Does he remember his first game-winning goal?

"Um, no," Perry says.

First NHL game-winner?

"No, really, I don't," he says.

Any favorites?

"I like them all."

But the dramatics of so many of his goals — 23 of them have tied the score or put the Ducks ahead — and the fact that 13 of them have come in March, tying the team record for goals in a month, has captured attention and fueled the MVP buzz.

The last time a Ducks player had 13 goals in a month? Paul Kariya in January 2000. The only other to match that? Selanne in November 1997.

Selanne, the hero in Monday's victory with his 22nd career hat trick, is leading the conversation about why Perry should be considered for the Hart Trophy.

"To me," Selanne says, "Corey should be in the picture. He has been rock-solid the whole year, but lately, when the games are critical, he's unbelievable. He's the full package."

For the first few years of his career, Perry was considered something of an annoyance, a trash-talker who played, as Selanne said, "not just on the edge but sometimes over the edge."

Drafted by the Ducks in the first round of the 2003 entry draft, Perry has always been a talker on the ice — and on the bench. Abrasive, chippy.

"He's always saying something," Ryan says. "You can't keep him quiet, but it's always about hockey. But when you get him away from the ice, he's really quiet, almost a different person."

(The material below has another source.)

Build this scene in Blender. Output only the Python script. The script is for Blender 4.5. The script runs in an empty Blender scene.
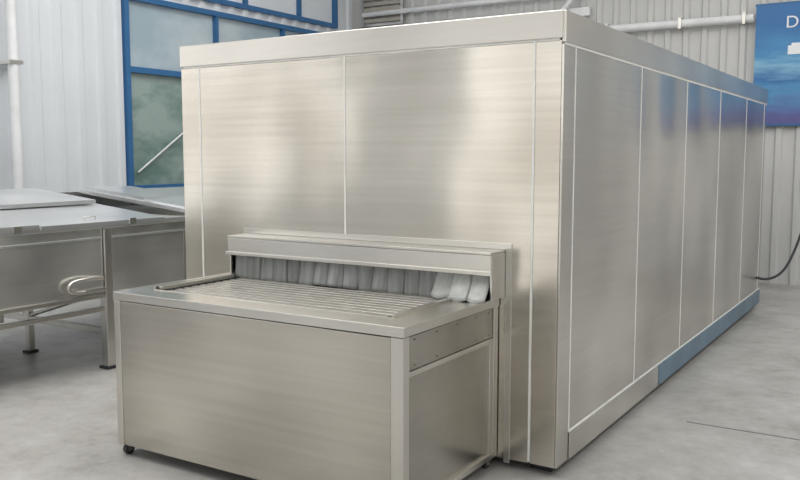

Though Ryan says Perry has learned to tone down his aggressive mouthiness on the ice, he hasn't lost his aggressiveness in front of the net.

"He goes to the places most guys don't want to go, where it can get pretty tough," Ryan said. "He doesn't back away."

Perry, when asked what he thinks about his name coming up in Hart Trophy discussions, offers at least a glimpse of emotion.

"If that happens, it happens," he says. "At the end of the day, that would be kind of interesting. It is kind of cool to hear that thrown out there, but it would be more of a team accomplishment."

Ducks Coach Randy Carlyle makes a no-nonsense case for Perry being one of the best players in the league.

"He's been our leader," Carlyle says. "He's the type of player coaches trust. When you have trust in a player, that's a huge compliment. Look at the minutes he's getting." Perry averaged 25:27 minutes of ice time over his last five games.

"He's killing penalties, playing four on four, and in all those roles he's delivering," Carlyle adds. "Is there anybody else doing a better job of that? I'd like to see it."

Besides leading the league in goals, Perry is tied for fourth in points (86) and power-play goals (12) and is tied for seventh in short-handed goals (three) — numbers that point to his all-around importance, Carlyle says.

If Perry ends up winning the goal-scoring title, he would be only the second Duck (besides Selanne) to have accomplished that. And only two Ducks — Selanne and Kariya — have been Hart Trophy finalists. Neither won.

"Corey probably won't win either," Selanne says with a smile. "But people should be talking about him that way."